For many years, Zehr said in a telephone interview Wednesday, “I could sort of see Vincent on my shoulder, keeping me committed. He had a quiet way of doing that.”
Harding had been visiting the East Coast, including speaking at Eastern Mennonite University, when he died.
In 2012, Vicki Crawford, director of the Office of the Morehouse College Martin Luther King Jr. Collection, brought Harding back to Atlanta as a visiting professor. In the 1960s, Harding had taught at Spelman, the women’s college near Morehouse. Crawford said she was struck by the rapport Harding had with students.
“He was an incredible listener,” Crawford said. “His classes would be very quiet, punctuated by long periods of silence, reflective silence.”

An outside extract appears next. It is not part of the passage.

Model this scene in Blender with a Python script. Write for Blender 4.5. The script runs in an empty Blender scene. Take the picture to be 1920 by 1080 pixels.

The New York-born Harding taught at Denver’s Iliff until his retirement in 2004, and his legacy there includes a research center on social change that he and Rosemarie Freeney Harding founded in 1997.
Iliff president Thomas Wolfe said he had asked Harding to deliver the commencement address scheduled for June 4. Instead of a traditional speech, Harding suggested the kind of Socratic discussion he favored in class. Three Iliff students had been recruited to take part.
“Vincent was saying, ’This is how we pass the mantle from teacher to student, so the student becomes the teacher,’” Wolfe said.
Instead of finding a replacement speaker, Wolfe said the three students would share their memories of Harding.
Harding is survived by his second wife, Aljosie Aldrich Harding; daughter, Rachel Harding; and son, Jonathan Harding. Funeral plans were not yet set.